→ **REQUIREMENT**:
Every record below should be printed exactly as it appears.
# start of SUPPLIED MATERIAL
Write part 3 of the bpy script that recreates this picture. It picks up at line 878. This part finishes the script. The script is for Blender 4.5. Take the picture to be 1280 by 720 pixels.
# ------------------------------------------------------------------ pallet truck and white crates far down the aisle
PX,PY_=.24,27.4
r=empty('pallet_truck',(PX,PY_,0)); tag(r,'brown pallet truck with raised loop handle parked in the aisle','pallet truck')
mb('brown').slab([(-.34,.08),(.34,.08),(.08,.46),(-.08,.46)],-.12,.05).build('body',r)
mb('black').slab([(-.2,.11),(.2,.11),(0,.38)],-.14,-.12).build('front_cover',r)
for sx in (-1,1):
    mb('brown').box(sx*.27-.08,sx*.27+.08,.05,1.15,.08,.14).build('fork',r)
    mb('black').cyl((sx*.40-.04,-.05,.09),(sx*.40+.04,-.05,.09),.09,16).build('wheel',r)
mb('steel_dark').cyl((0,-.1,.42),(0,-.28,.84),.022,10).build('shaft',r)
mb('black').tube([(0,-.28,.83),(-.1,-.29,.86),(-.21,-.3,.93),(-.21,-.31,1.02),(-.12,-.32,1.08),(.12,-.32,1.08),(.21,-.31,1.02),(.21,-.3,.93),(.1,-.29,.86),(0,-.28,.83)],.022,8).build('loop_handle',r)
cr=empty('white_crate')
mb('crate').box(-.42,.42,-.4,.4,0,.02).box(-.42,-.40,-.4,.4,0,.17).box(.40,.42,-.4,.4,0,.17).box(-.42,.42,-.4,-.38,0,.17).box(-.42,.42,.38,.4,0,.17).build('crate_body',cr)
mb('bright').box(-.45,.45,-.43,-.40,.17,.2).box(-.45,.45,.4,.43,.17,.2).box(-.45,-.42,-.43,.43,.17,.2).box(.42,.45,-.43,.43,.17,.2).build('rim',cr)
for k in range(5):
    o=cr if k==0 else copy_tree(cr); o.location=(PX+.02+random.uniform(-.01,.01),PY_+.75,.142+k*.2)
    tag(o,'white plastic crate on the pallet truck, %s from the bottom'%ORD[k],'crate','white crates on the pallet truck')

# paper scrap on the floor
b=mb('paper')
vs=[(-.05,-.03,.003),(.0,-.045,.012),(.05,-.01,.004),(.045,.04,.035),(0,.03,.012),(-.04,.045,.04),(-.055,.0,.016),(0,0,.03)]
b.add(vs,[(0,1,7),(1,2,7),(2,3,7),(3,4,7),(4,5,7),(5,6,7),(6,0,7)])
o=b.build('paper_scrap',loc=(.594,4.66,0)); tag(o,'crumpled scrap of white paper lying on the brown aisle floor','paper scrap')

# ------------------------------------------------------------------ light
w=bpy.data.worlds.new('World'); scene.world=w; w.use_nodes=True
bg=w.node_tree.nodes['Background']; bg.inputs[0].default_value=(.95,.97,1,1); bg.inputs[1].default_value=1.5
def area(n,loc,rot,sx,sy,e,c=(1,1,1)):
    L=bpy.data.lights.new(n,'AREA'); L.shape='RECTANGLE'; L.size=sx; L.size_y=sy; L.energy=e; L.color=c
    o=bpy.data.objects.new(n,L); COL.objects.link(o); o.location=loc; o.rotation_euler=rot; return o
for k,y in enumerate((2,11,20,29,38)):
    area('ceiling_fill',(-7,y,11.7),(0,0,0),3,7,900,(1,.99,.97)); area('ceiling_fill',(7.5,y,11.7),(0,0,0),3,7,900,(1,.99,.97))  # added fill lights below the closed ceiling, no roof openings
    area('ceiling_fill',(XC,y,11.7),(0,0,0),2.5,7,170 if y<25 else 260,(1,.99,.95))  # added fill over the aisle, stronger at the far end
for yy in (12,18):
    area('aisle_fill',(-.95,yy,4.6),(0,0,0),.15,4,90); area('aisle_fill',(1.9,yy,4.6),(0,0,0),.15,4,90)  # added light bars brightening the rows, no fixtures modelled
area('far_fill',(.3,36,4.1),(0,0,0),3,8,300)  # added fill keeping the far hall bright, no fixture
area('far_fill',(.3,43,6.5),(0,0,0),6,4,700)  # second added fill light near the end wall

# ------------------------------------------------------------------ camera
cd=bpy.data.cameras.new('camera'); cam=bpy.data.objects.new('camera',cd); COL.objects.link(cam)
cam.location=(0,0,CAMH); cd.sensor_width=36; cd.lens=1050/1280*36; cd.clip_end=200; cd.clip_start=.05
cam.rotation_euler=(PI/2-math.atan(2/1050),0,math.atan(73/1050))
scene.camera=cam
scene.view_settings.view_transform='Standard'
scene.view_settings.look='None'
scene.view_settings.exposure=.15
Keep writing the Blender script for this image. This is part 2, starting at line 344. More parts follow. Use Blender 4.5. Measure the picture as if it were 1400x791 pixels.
# end of SUPPLIED MATERIAL
→ **SOLUTION BELOW**:
Write part 3 of the bpy script that recreates this picture. It picks up at line 878. This part finishes the script. The script is for Blender 4.5. Take the picture to be 1280 by 720 pixels.
# ------------------------------------------------------------------ pallet truck and white crates far down the aisle
PX,PY_=.24,27.4
r=empty('pallet_truck',(PX,PY_,0)); tag(r,'brown pallet truck with raised loop handle parked in the aisle','pallet truck')
mb('brown').slab([(-.34,.08),(.34,.08),(.08,.46),(-.08,.46)],-.12,.05).build('body',r)
mb('black').slab([(-.2,.11),(.2,.11),(0,.38)],-.14,-.12).build('front_cover',r)
for sx in (-1,1):
    mb('brown').box(sx*.27-.08,sx*.27+.08,.05,1.15,.08,.14).build('fork',r)
    mb('black').cyl((sx*.40-.04,-.05,.09),(sx*.40+.04,-.05,.09),.09,16).build('wheel',r)
mb('steel_dark').cyl((0,-.1,.42),(0,-.28,.84),.022,10).build('shaft',r)
mb('black').tube([(0,-.28,.83),(-.1,-.29,.86),(-.21,-.3,.93),(-.21,-.31,1.02),(-.12,-.32,1.08),(.12,-.32,1.08),(.21,-.31,1.02),(.21,-.3,.93),(.1,-.29,.86),(0,-.28,.83)],.022,8).build('loop_handle',r)
cr=empty('white_crate')
mb('crate').box(-.42,.42,-.4,.4,0,.02).box(-.42,-.40,-.4,.4,0,.17).box(.40,.42,-.4,.4,0,.17).box(-.42,.42,-.4,-.38,0,.17).box(-.42,.42,.38,.4,0,.17).build('crate_body',cr)
mb('bright').box(-.45,.45,-.43,-.40,.17,.2).box(-.45,.45,.4,.43,.17,.2).box(-.45,-.42,-.43,.43,.17,.2).box(.42,.45,-.43,.43,.17,.2).build('rim',cr)
for k in range(5):
    o=cr if k==0 else copy_tree(cr); o.location=(PX+.02+random.uniform(-.01,.01),PY_+.75,.142+k*.2)
    tag(o,'white plastic crate on the pallet truck, %s from the bottom'%ORD[k],'crate','white crates on the pallet truck')

# paper scrap on the floor
b=mb('paper')
vs=[(-.05,-.03,.003),(.0,-.045,.012),(.05,-.01,.004),(.045,.04,.035),(0,.03,.012),(-.04,.045,.04),(-.055,.0,.016),(0,0,.03)]
b.add(vs,[(0,1,7),(1,2,7),(2,3,7),(3,4,7),(4,5,7),(5,6,7),(6,0,7)])
o=b.build('paper_scrap',loc=(.594,4.66,0)); tag(o,'crumpled scrap of white paper lying on the brown aisle floor','paper scrap')

# ------------------------------------------------------------------ light
w=bpy.data.worlds.new('World'); scene.world=w; w.use_nodes=True
bg=w.node_tree.nodes['Background']; bg.inputs[0].default_value=(.95,.97,1,1); bg.inputs[1].default_value=1.5
def area(n,loc,rot,sx,sy,e,c=(1,1,1)):
    L=bpy.data.lights.new(n,'AREA'); L.shape='RECTANGLE'; L.size=sx; L.size_y=sy; L.energy=e; L.color=c
    o=bpy.data.objects.new(n,L); COL.objects.link(o); o.location=loc; o.rotation_euler=rot; return o
for k,y in enumerate((2,11,20,29,38)):
    area('ceiling_fill',(-7,y,11.7),(0,0,0),3,7,900,(1,.99,.97)); area('ceiling_fill',(7.5,y,11.7),(0,0,0),3,7,900,(1,.99,.97))  # added fill lights below the closed ceiling, no roof openings
    area('ceiling_fill',(XC,y,11.7),(0,0,0),2.5,7,170 if y<25 else 260,(1,.99,.95))  # added fill over the aisle, stronger at the far end
for yy in (12,18):
    area('aisle_fill',(-.95,yy,4.6),(0,0,0),.15,4,90); area('aisle_fill',(1.9,yy,4.6),(0,0,0),.15,4,90)  # added light bars brightening the rows, no fixtures modelled
area('far_fill',(.3,36,4.1),(0,0,0),3,8,300)  # added fill keeping the far hall bright, no fixture
area('far_fill',(.3,43,6.5),(0,0,0),6,4,700)  # second added fill light near the end wall

# ------------------------------------------------------------------ camera
cd=bpy.data.cameras.new('camera'); cam=bpy.data.objects.new('camera',cd); COL.objects.link(cam)
cam.location=(0,0,CAMH); cd.sensor_width=36; cd.lens=1050/1280*36; cd.clip_end=200; cd.clip_start=.05
cam.rotation_euler=(PI/2-math.atan(2/1050),0,math.atan(73/1050))
scene.camera=cam
scene.view_settings.view_transform='Standard'
scene.view_settings.look='None'
scene.view_settings.exposure=.15
Keep writing the Blender script for this image. This is part 2, starting at line 344. More parts follow. Use Blender 4.5. Measure the picture as if it were 1400x791 pixels.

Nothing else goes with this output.